Web Services that don’t suck
Recently, I’ve been moving several of the things I originally thought I’d do myself onto hosted services. Why? Well, for one, it’s easier to have someone else guarantee uptime, especially for mail.
Services I do myself (Warning: Lots of links; I’m not a linkwhore, really)
- Website – A Linode running Ubuntu Edgy Server and lighttpd + PHP5 Fastcgi
- Blog – WordPress + MySQL 5
- SCM – Subversion, although I’m tempted to start moving things to Bazaar, I’ve heard it’s fancy
- Backups – rsync + ssh, what else?
- Outgoing mail via… I haven’t decided yet
(nbSMTP looks fancy)(see below)
Services other people do
- Photos – Flickr: They’re really awesome, even though they got acquired by Yahoo! who’s trying their best to make their site dumber.

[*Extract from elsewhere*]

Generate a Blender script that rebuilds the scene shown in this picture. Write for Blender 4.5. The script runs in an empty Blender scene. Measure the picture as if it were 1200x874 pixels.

They’ve got some really cool Web 2.0ish features like automatic blog posting, RSS feeds, and other cleverness
- Mail – Google Domain Apps: I originally used Hula for this and hosted it myself, but it became un-upgradeable and after Novell’s announcement to terminate the project, I needed a replacement. It also used a ton of memory and leaked it like a sieve, so that didn’t help either (I actually needed a cron job to restart it every night). Google Apps does the trick, and it lets you have domain aliases, so local.paulbetts.org isn’t broken
- Website Stats – Google Analytics: There’s no way I could get the kind of info I can find out using Analytics; it’s easy to use and is free and awesome; every site should use it
- RSS – Feedburner: I just discovered this one (or rather, just discovered how to write the redirect to it). Looks like it gives some good information on who reads your RSS feeds, as well as adding some handy links; I played with their Flickr integration too but I decided against it because it obscured the blog posts. The only thing I’m worried about is that broken RSS readers won’t handle the HTTP redirect correctly and get confused, but we’ll see.